Dolar endeksli ihalelerin olduğunu anımsatan Kemal Kılıçdaroğlu, “Dolarla ihale verilenler neden Türk lirasına dönüştürülmedi?” diye sordu.
Tank Palet Fabrikasının özelleştirilmesiyle ilgili ihalenin yapılmadığını kaydeden Kılıçdaroğlu, şu bilgileri verdi:
“Eğer Meclisin gensoru yetkisi olsaydı, Milli Savunma Bakanı hakkında gensoru önergesi verilirdi ve hesabı sorulurdu ve Milli Savunma Bakanı Meclise gelip bu Tank Palet Fabrikasının nasıl bu hale geldiğini anlatmak zorunda olurdu. Bilmediğimiz şeyleri öğrenecektik o zaman ama şimdi yok bu. Kaldırdılar bunu. Siz, hata yapana, hatta rüşvet yiyene bile hesap soramıyorsunuz. Gidip adam cebine parayı doldurup ‘rüşvet yedim’ dese, Parlamentoda yapacağınız sadece bir araştırma önergesi vermek. O da reddedilirse zaten hiçbir şey olmuyor. Eskiden bir de sözlü soru vardı. Şimdi bunların hiçbirisi yok. Bir de ‘Meclis, güçlü Meclis’ diyorlar. Hangi güçlü Meclisten söz ediyorsunuz? ‘Meclis daha güçlü hale gelecek’ diye milleti kandırdılar, hangi güçlü hale geldi Meclis? 600 kişiye boşu boşuna para veriyorlar.”
“İstanbul Boğazı’nın yetkisi İstanbul Büyükşehir Belediyesinden alınmak isteniyor. Bu yasa Meclis’e gelirse nasıl karşı çıkacaksınız?” sorusuna Kılıçdaroğlu, “Ben, o tür bir düzenlemenin geleceğini pek düşünmüyorum. Böyle bir hazırlıktan söz ediliyor ama bu kadar olmaz, Parlamentoya gelmez. Bir niyet olabilir. Boğaz’ın rantı çok yüksek onu gayet iyi biliyoruz. O rant için bazılarının ağzı sulanıyor onu da gayet iyi biliyoruz ama her şeye rağmen Parlamento ve CHP gerekli tepkiyi verir. O kadar kolay değil.” yanıtını verdi.

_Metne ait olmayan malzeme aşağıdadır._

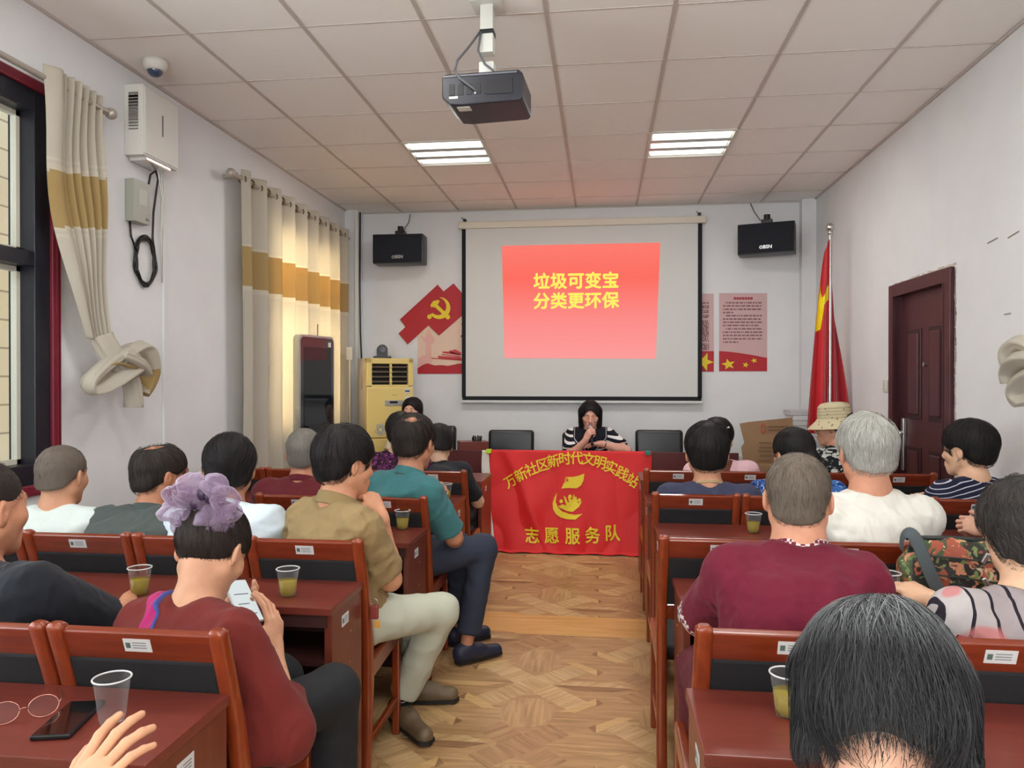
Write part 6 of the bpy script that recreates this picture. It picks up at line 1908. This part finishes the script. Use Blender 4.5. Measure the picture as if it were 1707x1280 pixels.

“Cumhur İttifakı’nın TBMM’de çoğunluğu var. Parlamentodan bir gecede geçebilir.” sorusu üzerine Kılıçdaroğlu, şöyle konuştu:
“Doğru, ne kadar engellesek de oluyor. AK Parti ile MHP ortak hareket ediyorlar. Ne kadar halı olursak olalım, onlar ‘madem ki Erdoğan bunu istiyor’ koşulsuz el kaldırıyorlar ve diyorlar ki ‘Evet, bunun böyle olması lazım.’ O şekliyle karar veriyorlar. Bu, özellikle 12 Eylül darbesinin getirdiği Siyasal Partiler Yasası’nın Parlamentonun ağırlıklı olarak siyasal liderlerin tutsağı haline gelmesine yol açmıştır. Yani lider ne derse milletvekili onun dışına çıkamıyor. İşte bir Sayın (Mustafa) Yeneroğlu vardı, arada bir doğru şeyler söylüyordu, partiden istifa ettirdiler. Parlamentodaki milletvekillerinin özgür iradelerini kullanmaları gerekiyor. Böyle bir ortam yok.”
Siyasi Partiler Yasası’nın değişmesi gerektiğine işaret eden Kılıçdaroğlu, “Biz, eskiye dönmek istemiyoruz. Eskisi zaten 12 Eylül darbe hukuku. Biz, darbe hukukundan arınmış, çağdaş, Batı ülkelerinde neyse aynı demokratik standartlara sahip olmak istiyoruz. Düşünce özgürlüğü olsun, Parlamentoda milletvekilleri özgürce düşüncelerini beyan etsinler. Bakanlar topluma hesap versin.” dedi.
“Belediye başkanlarınızın performansını nasıl buluyorsunuz?” sorusu üzerine Kılıçdaroğlu, kamuoyu yoklamalarına göre yüzde 50’nin üzerinde bir memnuniyetin olduğunu, gelecek süreçte bu oranın daha da yükseleceğini sözlerine ekledi.